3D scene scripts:

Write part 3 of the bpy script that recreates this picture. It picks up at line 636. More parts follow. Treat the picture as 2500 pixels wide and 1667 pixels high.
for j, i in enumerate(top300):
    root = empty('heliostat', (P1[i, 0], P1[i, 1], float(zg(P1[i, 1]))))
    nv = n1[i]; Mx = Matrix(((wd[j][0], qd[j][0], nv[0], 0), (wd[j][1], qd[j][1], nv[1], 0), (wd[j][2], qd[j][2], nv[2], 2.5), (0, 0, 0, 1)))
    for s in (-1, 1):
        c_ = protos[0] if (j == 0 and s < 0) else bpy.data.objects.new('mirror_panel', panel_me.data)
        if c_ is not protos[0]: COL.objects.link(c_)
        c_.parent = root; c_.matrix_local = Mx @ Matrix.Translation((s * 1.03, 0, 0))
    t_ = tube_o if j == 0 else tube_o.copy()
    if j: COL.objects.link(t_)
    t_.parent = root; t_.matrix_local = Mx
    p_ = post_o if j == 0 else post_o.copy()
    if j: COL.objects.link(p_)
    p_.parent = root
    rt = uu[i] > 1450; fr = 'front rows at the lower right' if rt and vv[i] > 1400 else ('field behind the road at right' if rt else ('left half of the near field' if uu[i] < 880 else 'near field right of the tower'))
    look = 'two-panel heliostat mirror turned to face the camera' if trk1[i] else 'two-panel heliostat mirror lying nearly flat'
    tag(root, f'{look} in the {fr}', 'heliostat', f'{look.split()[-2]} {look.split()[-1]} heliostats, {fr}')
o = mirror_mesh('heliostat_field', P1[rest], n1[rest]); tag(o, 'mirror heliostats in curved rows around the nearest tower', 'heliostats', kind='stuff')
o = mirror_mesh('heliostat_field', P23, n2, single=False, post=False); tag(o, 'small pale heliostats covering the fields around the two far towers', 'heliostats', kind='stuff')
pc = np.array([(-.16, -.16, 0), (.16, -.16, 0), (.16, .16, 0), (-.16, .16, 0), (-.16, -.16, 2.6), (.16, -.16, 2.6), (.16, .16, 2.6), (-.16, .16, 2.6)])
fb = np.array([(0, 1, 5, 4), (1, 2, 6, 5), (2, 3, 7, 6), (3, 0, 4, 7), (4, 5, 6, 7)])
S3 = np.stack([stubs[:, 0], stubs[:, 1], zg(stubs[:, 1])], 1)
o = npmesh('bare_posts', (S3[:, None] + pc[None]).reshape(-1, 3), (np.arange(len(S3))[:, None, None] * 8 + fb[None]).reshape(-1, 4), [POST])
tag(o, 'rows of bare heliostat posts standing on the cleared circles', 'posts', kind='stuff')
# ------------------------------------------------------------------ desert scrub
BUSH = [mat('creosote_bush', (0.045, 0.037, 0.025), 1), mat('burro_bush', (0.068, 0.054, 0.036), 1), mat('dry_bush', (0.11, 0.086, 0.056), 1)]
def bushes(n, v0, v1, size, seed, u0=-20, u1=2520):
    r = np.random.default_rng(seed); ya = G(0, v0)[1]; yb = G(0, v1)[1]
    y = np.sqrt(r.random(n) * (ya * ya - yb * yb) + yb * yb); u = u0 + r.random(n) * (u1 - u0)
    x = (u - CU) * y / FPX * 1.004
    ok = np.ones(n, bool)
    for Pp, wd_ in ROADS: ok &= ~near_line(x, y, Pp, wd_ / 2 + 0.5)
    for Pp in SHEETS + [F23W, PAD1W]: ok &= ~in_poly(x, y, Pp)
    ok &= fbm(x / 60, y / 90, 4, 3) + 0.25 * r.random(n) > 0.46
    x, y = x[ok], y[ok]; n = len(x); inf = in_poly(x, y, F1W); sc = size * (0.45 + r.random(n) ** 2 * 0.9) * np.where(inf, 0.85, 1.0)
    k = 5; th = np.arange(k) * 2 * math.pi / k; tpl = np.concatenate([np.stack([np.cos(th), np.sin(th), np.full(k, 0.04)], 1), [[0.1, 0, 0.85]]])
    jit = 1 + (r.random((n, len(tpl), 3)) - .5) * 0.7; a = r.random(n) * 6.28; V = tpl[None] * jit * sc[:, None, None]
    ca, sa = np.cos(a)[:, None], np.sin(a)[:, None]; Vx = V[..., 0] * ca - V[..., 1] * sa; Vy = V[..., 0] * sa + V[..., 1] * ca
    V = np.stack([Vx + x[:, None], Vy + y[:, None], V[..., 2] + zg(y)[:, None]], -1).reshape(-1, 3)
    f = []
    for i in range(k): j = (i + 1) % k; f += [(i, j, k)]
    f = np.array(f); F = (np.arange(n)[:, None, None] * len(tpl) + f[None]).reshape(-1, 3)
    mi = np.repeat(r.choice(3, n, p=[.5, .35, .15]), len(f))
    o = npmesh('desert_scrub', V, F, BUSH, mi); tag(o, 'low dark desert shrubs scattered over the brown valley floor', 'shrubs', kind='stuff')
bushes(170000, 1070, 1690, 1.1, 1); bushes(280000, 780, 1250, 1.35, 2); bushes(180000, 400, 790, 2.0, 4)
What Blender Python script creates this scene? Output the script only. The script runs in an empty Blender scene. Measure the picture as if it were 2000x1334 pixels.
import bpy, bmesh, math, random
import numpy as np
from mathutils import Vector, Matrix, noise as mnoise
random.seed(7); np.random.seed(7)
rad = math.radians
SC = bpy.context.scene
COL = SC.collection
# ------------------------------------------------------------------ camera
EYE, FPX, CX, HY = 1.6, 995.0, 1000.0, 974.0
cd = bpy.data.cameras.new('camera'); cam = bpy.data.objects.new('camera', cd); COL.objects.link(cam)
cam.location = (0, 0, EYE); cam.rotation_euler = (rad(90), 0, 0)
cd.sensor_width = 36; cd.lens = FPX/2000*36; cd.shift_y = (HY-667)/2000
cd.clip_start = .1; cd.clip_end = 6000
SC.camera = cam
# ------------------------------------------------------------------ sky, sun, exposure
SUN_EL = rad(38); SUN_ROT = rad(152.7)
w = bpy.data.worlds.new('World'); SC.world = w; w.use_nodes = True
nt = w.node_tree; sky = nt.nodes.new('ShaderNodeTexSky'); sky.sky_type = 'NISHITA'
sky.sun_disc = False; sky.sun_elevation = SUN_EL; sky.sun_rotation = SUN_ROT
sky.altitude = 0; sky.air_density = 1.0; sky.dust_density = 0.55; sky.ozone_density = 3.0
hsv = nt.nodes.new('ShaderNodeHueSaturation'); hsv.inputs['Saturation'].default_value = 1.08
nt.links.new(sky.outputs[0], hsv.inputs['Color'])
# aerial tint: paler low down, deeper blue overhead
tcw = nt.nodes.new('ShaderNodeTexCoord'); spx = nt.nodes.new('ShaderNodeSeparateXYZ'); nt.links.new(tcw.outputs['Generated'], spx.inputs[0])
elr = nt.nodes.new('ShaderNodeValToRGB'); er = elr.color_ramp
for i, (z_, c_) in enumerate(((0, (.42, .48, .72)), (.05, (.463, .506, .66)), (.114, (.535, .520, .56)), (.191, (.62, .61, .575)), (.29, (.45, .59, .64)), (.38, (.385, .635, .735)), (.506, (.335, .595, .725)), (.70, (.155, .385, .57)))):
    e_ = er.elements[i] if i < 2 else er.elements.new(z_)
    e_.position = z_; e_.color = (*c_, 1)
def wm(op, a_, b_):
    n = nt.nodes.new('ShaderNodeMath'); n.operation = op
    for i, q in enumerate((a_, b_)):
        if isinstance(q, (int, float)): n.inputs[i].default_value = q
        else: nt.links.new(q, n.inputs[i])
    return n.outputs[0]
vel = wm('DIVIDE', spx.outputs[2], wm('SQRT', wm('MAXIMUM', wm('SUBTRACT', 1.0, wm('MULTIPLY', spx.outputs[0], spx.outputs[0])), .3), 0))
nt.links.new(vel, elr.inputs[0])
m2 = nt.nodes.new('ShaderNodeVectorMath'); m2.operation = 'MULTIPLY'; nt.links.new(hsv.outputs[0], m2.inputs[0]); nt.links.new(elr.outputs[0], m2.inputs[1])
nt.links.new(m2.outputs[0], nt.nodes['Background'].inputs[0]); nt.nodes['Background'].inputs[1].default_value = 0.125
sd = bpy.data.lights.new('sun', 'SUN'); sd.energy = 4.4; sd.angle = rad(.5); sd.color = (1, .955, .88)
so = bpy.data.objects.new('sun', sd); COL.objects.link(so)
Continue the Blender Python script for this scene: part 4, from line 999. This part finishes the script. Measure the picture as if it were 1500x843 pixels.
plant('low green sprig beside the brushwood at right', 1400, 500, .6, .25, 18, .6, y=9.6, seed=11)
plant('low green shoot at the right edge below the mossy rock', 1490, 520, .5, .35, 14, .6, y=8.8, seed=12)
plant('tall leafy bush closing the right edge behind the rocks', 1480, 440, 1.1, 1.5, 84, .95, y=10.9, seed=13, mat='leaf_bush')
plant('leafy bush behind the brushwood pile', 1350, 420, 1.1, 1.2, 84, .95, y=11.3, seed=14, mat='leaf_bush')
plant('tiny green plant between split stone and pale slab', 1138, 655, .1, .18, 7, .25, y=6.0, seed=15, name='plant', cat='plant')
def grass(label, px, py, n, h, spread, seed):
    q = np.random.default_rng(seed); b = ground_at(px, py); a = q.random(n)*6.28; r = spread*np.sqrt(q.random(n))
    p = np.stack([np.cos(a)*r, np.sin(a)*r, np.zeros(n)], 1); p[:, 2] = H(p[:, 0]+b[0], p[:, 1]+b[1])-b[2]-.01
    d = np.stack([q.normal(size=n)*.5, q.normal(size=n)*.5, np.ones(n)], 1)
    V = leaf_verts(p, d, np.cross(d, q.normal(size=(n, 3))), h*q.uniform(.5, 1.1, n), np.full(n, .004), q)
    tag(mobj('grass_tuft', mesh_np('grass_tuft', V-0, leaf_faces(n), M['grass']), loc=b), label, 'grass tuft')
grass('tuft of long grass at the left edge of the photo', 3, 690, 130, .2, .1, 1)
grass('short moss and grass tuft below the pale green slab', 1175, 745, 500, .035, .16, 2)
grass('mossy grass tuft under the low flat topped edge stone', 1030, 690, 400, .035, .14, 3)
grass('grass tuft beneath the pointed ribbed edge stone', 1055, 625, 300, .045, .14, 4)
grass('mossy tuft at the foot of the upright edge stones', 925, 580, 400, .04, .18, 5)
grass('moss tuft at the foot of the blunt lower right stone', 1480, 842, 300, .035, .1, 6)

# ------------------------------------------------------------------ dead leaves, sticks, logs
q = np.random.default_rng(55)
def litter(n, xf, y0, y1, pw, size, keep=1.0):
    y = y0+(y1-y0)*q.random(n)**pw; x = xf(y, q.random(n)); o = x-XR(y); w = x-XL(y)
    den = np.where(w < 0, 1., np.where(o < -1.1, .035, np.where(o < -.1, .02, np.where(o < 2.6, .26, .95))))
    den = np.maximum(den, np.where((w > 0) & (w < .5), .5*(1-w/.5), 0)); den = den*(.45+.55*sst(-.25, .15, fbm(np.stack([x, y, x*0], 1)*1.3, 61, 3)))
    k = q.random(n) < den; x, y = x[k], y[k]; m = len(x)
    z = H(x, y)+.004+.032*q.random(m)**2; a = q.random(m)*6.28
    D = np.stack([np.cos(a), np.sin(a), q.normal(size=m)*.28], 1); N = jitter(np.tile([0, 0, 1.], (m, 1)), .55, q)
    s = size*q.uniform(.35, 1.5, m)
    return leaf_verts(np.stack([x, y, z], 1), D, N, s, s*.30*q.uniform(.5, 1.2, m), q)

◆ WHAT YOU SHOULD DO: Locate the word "part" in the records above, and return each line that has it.

◆ RESULT OF THE TASK:
Write part 3 of the bpy script that recreates this picture. It picks up at line 636. More parts follow. Treat the picture as 2500 pixels wide and 1667 pixels high.
Continue the Blender Python script for this scene: part 4, from line 999. This part finishes the script. Measure the picture as if it were 1500x843 pixels.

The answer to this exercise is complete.